The firm led by Benjamin Lakatos said that MET Asia, a unit owned 90 percent by MET and 10 percent by Keppel, will expand the company’s business reach to the region, focusing on making the group’s LNG portfolio truly global and expanding its asset base in the Asia-Pacific.
MET will develop its Asian business activities in cooperation with Singapore-based Keppel, a 10 percent owner of MET.
The two companies recently established a JV company, Keppel MET Renewables, to pursue renewable energy opportunities in Europe, and Keppel and MET will seek to broaden this cooperation in Asia as well, it said.
Earlier this year, MET has appointed Sandor Fasimon to head up the setup of its Asian operations.
MET said in the statement that it has named Fasimon as the CEO of MET Asia, based in Singapore.
“We expect MET Asia to be a future fuel to our growth story as well as a gateway to participate in the global commodity markets,” Lakatos said in the statement.
MET’s LNG business
MET has imported over 30 TWh of LNG cargoes in 2022 to Croatia, Greece, Spain, Belgium, and the UK.
The company has capacity rights at the Croatian FSRU-based terminal and received the first LNG cargo via the Krk facility in the northern Adriatic Sea in April 2021.
In addition, MET booked regasification capacities at the FSRU-based LNG import terminal in Germany’s Lubmin, owned by Deutsche ReGas.
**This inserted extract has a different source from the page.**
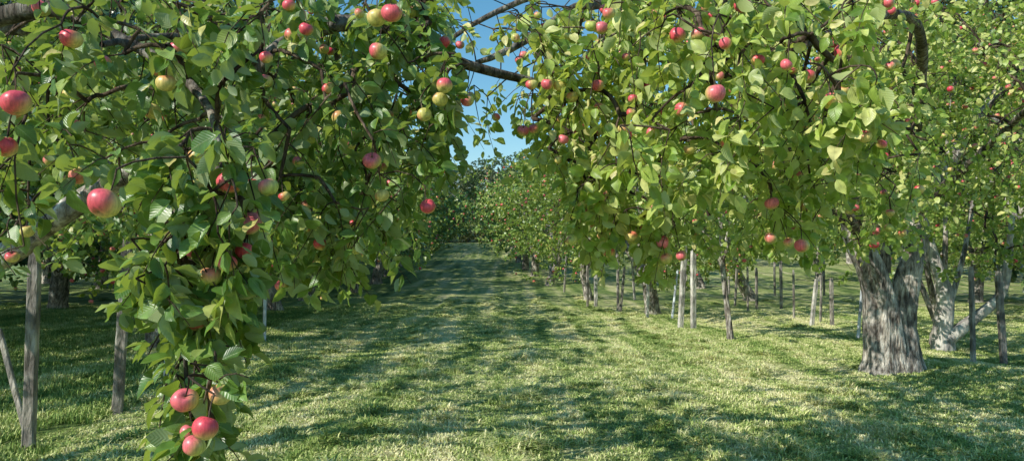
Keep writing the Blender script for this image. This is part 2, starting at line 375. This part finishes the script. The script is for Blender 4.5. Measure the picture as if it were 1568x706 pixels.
gi=ng.nodes.new('NodeGroupInput'); gout=ng.nodes.new('NodeGroupOutput'); iop=ng.nodes.new('GeometryNodeInstanceOnPoints'); ci=ng.nodes.new('GeometryNodeCollectionInfo')
ci.inputs['Collection'].default_value=gcol; ci.inputs['Separate Children'].default_value=True; ci.inputs['Reset Children'].default_value=True
iop.inputs['Pick Instance'].default_value=True
def na(nm,t):
    n=ng.nodes.new('GeometryNodeInputNamedAttribute'); n.data_type=t; n.inputs['Name'].default_value=nm; return n.outputs['Attribute']
ng.links.new(gi.outputs[0],iop.inputs['Points']); ng.links.new(ci.outputs[0],iop.inputs['Instance'])
ng.links.new(na('rot','FLOAT_VECTOR'),iop.inputs['Rotation']); ng.links.new(na('idx','INT'),iop.inputs['Instance Index']); ng.links.new(na('scl','FLOAT'),iop.inputs['Scale'])
ng.links.new(iop.outputs[0],gout.inputs[0])
md=go.modifiers.new('scatter','NODES'); md.node_group=ng

# ------------------------------------------------------------ near trees
def rdirs(n,g,droop=.7):
    a=g.random(n)*6.28
    return norm(np.stack([np.cos(a),np.sin(a),-droop*(0.4+1.4*g.random(n))],1))

def near_tree(name, limbs, vols, boxes, hero, g, rand_apples, leafmat, ntrunk, barks):
    wood=Geo(); limb=Geo(); lv=Geo(); tw=Geo(); ap=Geo(); sk=[]
    for li,(pp,rr,sides,rough) in enumerate(limbs):
        P,R=smoothline(pp,rr,.09); P=P+np.cumsum(g.normal(size=P.shape),0)*0.0015*np.linspace(0,1,len(P))[:,None]
        v,f=tube(P,R,sides,rough,li+3); (wood if li<ntrunk else limb).add(v,f); sk.append(P[len(P)//8:] if li else P[len(P)//3:])
    sk=np.concatenate(sk); allO=[]
    def put(Cn,L,m,hi,droop,size):
        D=rdirs(len(Cn),g,droop); Ls=L*(.7+.6*g.random(len(Cn)))
        O=Cn-D*(Ls*.5)[:,None]+np.array([0,0,.06])*Ls[:,None]
        G,t=sprays(O,D,Ls,m,size,g,hi); lv.add(*G); tw.add(*t); allO.append(O); return O,D,Ls
    for (d0,d1,b0,b1,r0,r1,n,L,m,hi,droop) in vols:
        d=d0+(d1-d0)*g.random(n); b=b0+(b1-b0)*g.random(n); r=r0+(r1-r0)*g.random(n)
        C=np.stack([d*b/1000,d,EYE+d*r/1000],1); put(C,L,m,hi,droop,.074)
    for (lo,hi_,n,L,m) in boxes:
        C=np.array(lo)+(np.array(hi_)-np.array(lo))*g.random((n,3)); put(C,L,m,False,.4,.085)
    O=np.concatenate(allO)
    H=np.array([at(h[0],h[1],h[2]) for h in hero]); hd=np.array([h[3] for h in hero]); hr=np.array([h[4] for h in hero])
    A,(t0,t1)=apple_geo(H,hd*.95,hr,g,24,16,.35); ap.add(*A)
    hook=t1+np.array([0,0,.04]);
    D=norm(g.normal(size=(len(H),3))+np.array([0,.7,-.05]))
    G,t=sprays(hook+np.array([0,.01,.03]),D,np.full(len(H),.10),7,.065,g,True); lv.add(*G); tw.add(*t)
    v,f=edge_tubes(t0,hook,np.full(len(H),.0018),np.full(len(H),.0025),g); tw.add(v,f)
    sel=g.permutation(len(O))[:int(len(O)*rand_apples)]
    C=O[sel]+np.stack([g.normal(size=len(sel))*.03,g.normal(size=len(sel))*.03-.03,-.06-.14*g.random(len(sel))],1)
    A,(u0,u1)=apple_geo(C,.042+.024*g.random(len(C)),g.random(len(C))**.8*.8+.05,g,16,10,.4); ap.add(*A)
    v,f=edge_tubes(u0,O[sel],np.full(len(C),.0018),np.full(len(C),.0025),g); tw.add(v,f)
    v,f=attach(sk,np.concatenate([O,hook]),g); tw.add(v,f)
    e=obj(name,None)
    obj('trunk',wood.mesh('trunk',[barks[0]]),e); obj('limbs',limb.mesh('limbs',[barks[1]]),e); obj('twigs',tw.mesh('twigs',[M_TWIG]),e)
    obj('leaves',lv.mesh('leaves',[leafmat],'luv','FLOAT_VECTOR'),e); obj('apples',ap.mesh('apples',[M_APPLE],'col','FLOAT_COLOR'),e)
    return e

A=at
gl=np.random.default_rng(21)
limbsL=[
 ([(-4.9,4.6,-.1),(-4.85,4.55,.3),(-4.65,4.4,.9),(-3.6,4.15,1.25),(-2.77,4,1.5),(-2.45,3.9,1.68),(-2.15,3.8,1.83),A(3.7,-470,140),A(3.65,-385,180)],
  [.27,.22,.19,.10,.068,.06,.058,.052,.05],14,.10),
 ([A(3.7,-470,140),A(3.65,-385,180),A(3.55,-352,240),A(3.5,-335,270),A(3.5,-290,300),A(3.5,-235,320),A(3.6,-165,312),A(3.7,-85,272),A(3.8,-35,256),A(4,45,236),A(4.1,75,215)],
  [.052,.05,.047,.045,.042,.038,.032,.027,.024,.018,.008],14,.12),
 ([(-4.65,4.4,.9),(-4.2,4.0,1.7),(-3.4,3.4,2.35),A(3.0,-720,320),A(2.9,-620,335),A(2.8,-530,290),A(2.7,-460,250),A(2.5,-410,190),A(2.35,-400,110),A(2.25,-410,30),A(2.18,-430,-60),A(2.1,-440,-140),A(2.08,-435,-210),A(2.05,-430,-262)],
  [.15,.11,.07,.04,.03,.022,.018,.014,.011,.009,.008,.006,.005,.003],12,.10),
 ([(-4.65,4.4,.9),(-4.5,4.3,2.2),(-3.6,4.2,3.2),(-2.3,4.2,3.7),(-1,4.1,3.4),(0,4,3.0)],[.14,.11,.08,.06,.04,.015],10,.1),
 ([(-4.5,4.3,2.2),(-4.2,5.5,3.2),(-3.2,6.3,3.3),(-2,6.3,2.7)],[.09,.07,.04,.012],10,.1),
 ([(-4.65,4.4,.9),(-5.3,4.8,2),(-6.0,5.4,3.2),(-6.4,6.0,3.6)],[.13,.1,.06,.02],10,.1),
 (([A(2.7,-560,290),A(2.9,-500,300),A(3.1,-420,300),A(3.3,-370,275),A(3.5,-350,262)]),[.012,.014,.014,.012,.01],8,.08),
]
volsL=[
 (2.3,3.5,-720,-350,120,330,90,.24,18,True,.6),
 (2.3,3.5,-720,-350,330,380,6,.24,16,True,.6),
 (2.3,3.0,-720,-620,0,110,7,.2,10,True,.4),
 (1.95,2.3,-480,-340,-10,150,27,.17,16,True,.9),
 (1.95,2.25,-495,-370,-120,0,22,.16,15,True,.9),
 (1.95,2.2,-480,-385,-255,-110,15,.15,14,True,.9),
 (3.0,4.3,-330,-170,20,360,94,.26,20,True,.9),
 (3.2,4.0,-300,-205,-50,40,14,.24,16,True,1.2),
 (3.0,4.3,-190,-85,140,350,60,.26,18,True,.9),
 (3.2,4.0,-150,-80,80,150,7,.2,12,True,1.0),
 (4.4,7.5,-600,-130,20,310,190,.36,26,False,.8),
]
boxesL=[((-5.5,3.0,3.1),(-.9,6.5,4.2),42,.4,22),((-6.6,3.4,1.6),(-4.2,7,3.6),50,.4,22)]
heroL=[(1.93,-675,210,.078,.9),(1.77,-553,73,.078,.5),(2.0,-382,102,.077,.65),(2.1,-354,46,.070,.8),(2.1,-361,7,.064,.85),(2.2,-432,11,.06,.85),
 (1.9,-439,-191,.072,.8),(1.85,-411,-228,.072,.9),(2.6,-490,199,.066,.42),(2.4,-427,137,.066,.1),(2.3,-602,298,.072,.6),(2.2,-498,-24,.05,.1),
 (2.45,-164,334,.076,.72),(2.5,-185,327,.07,.1),(2.8,-183,281,.075,.5),(2.9,-92,234,.068,.55),(3.0,-98,215,.07,.1),(2.9,-190,131,.072,.8),
 (3.0,-114,69,.07,.7),(3.0,-176,84,.06,.1),(3.0,-119,194,.065,.15),(3,-305,344,.06,.7),(3.2,-302,303,.065,.3),(2.5,-480,256,.07,.3),
 (2.3,-586,112,.07,.3),(2.2,-688,150,.07,.85),(3,-384,289,.05,.5),(3.0,-340,187,.055,.5),(3.2,-212,10,.05,.3),(3.1,-250,230,.06,.7),(2.3,-345,55,.06,.8),(3.2,-275,160,.055,.3)]
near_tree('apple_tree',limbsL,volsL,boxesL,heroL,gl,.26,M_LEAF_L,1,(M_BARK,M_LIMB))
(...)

The company has recently entered into a non-binding heads of agreement with US LNG terminal developer Commonwealth LNG to buy liquefied natural gas from the latter’s proposed 9.3 mtpa plant in Cameron, Louisiana.
Under the sale and purchase deal, Commonwealth will supply 1 million tonnes per annum of LNG for 20 years to MET.
MET said the terms anticipated under the non-binding HOA would begin at the start of commercial operation of the LNG export facility in 2027.